カジノ収入は19年1月に約2年半ぶりに前年同月比でマイナスに転じ、直近の12月は13.7%の大幅減だった。米モルガン・スタンレーによると、19年通年では一般客からの収入は11%増と堅調だったが、全体の約4割を占めるVIPと呼ばれる富裕層からの収入が2割減った。カジノ収入は、マカオ訪問客の7割を占める中国本土客の動向に大きく左右される。中国から香港と組み合わせてマカオを訪れる人も多く、香港の大規模デモも逆風になった。
カジノ各社は今後、カジノだけでなく、リゾート施設や劇場などをさらに充実させ、家族連れ客を取り込む戦略だ。

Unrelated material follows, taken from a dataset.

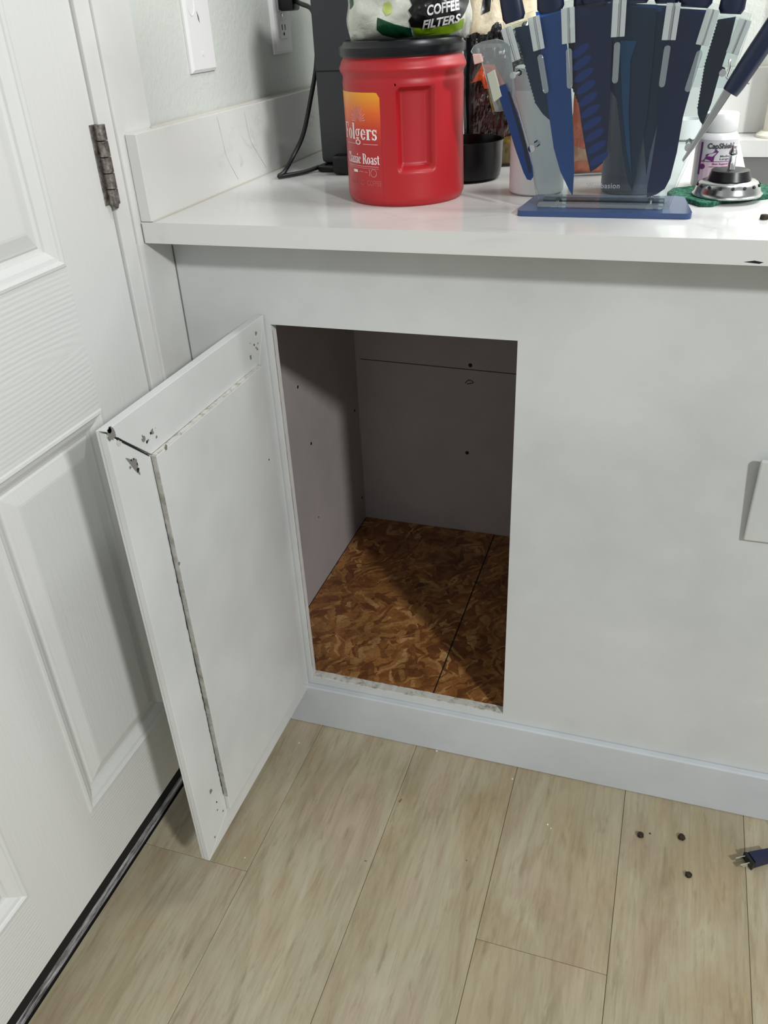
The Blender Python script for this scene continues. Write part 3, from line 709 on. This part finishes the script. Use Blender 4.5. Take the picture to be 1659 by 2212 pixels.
def opx(px, py): 
    p = at(px, py, y=.42); return ((p.x-.376)/.042, (p.z-ZC)/.084-1)
def op(P, m, off=.0009): return patch('print_patch', ob, [tuple(max(-.99, min(.99, c)) for c in opx(*q)) for q in P], m, OB, off)
op([(1003, 180), (1035, 140), (1060, 140), (1085, 190), (1040, 192), (1032, 172)], M_OR)
op([(1045, 193), (1080, 192), (1084, 224), (1056, 245)], M_YL, .0012)
op([(1056, 300), (1095, 295), (1098, 362), (1075, 360)], M_YL, .0012)
oc = mkpouch((.532, .372, ZC+.001), .30, .036, .056, .020, 4.4, .004, 5, .04)
OC = tag(obj('snack_bag', pouchmesh(oc), film('orange_bag_film', (222, 112, 56), .3, (186, 74, 30), 50)), 'small orange snack bag between the white canister and the dark tumbler', 'bag')
patch('pale_band', oc, [(-.9, -.66), (.9, -.62), (.9, -.2), (-.9, -.3)], film('peach_film', (226, 170, 120), .4), OC)

# ================================================================== CANISTERS
tag(obj('white_cylinder', lathe([(.033, ZC+.0004), (.036, ZC+.003), (.036, ZC+.139), (.034, ZC+.143), (.0335, ZC+.150), (.0300, ZC+.152)], .4712, .235, 64), mat('white_canister', (222, 222, 224), .35), smooth=True),
    'plain white cylindrical container behind the left of the knife holder', 'container')
M_SLATE = mat('slate_tumbler', (52, 62, 82), .35)
tb = thing('tumbler', 'dark slate blue tumbler standing behind the knife holder', 'tumbler', (.5935, .2505, ZC))
obj('cup', lathe([(.036, ZC+.0004), (.0385, ZC+.003), (.039, ZC+.16), (.0395, ZC+.172)], .5935, .2505, 64), M_SLATE, tb, True)
obj('lid', lathe([(.0395, ZC+.1722), (.041, ZC+.175), (.041, ZC+.186), (.036, ZC+.190)], .5935, .2505, 64), M_BLKP, tb, True)
tag(obj('white_cup', lathe([(.018, ZC+.0004), (.024, ZC+.004), (.027, ZC+.02), (.0275, ZC+.034), (.025, ZC+.034), (.021, ZC+.008)], .652, .705, 40), M_PLASTIC_W, smooth=True), 'small white cup near the back wall, seen past the holder', 'cup')

# supplement bottle
SBX, SBY, SBR = .6945, .2900, .0262
bt = thing('supplement_bottle', 'white supplement bottle with a dog emblem behind the sink strainer', 'bottle', (SBX, SBY, ZC))
M_BOT = mat('bottle_white', (220, 221, 218), .32)
obj('body', lathe([(.024, ZC+.0004), (.0262, ZC+.003), (.0262, ZC+.056), (.0256, ZC+.061), (.0225, ZC+.066), (.0205, ZC+.0675)], SBX, SBY, 56), M_BOT, bt, True)
obj('cap', lathe([(.0215, ZC+.0677), (.0222, ZC+.069), (.0217, ZC+.087), (.0205, ZC+.089)], SBX, SBY, 56), M_BOT, bt, True)
PB0 = math.atan2(CAM.y-SBY, CAM.x-SBX)
def bpt(a, z, off): return Vector((SBX+(SBR+off)*math.cos(PB0+a), SBY+(SBR+off)*math.sin(PB0+a), z))
def ba(px): return math.asin(max(-.99, min(.99, (px-1551)/44.0)))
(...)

澳門博彩控股(SJMホールディングス)や銀河娯楽集団(ギャラクシー・エンターテインメント)は21年にも新施設を開業する予定。日本で計画が進むIRにも関心は高く、ギャラクシーやメルコリゾーツ&エンターテインメントが既に日本に拠点を設け、参入に向けた準備を加速している。
モルガン・スタンレーはマカオのVIP収入が徐々に回復に向かうとして20年のカジノ収入は2%増と予想する。19年12月に営業を始めた次世代型路面電車などの交通インフラも一般客の収入増に寄与するとみている。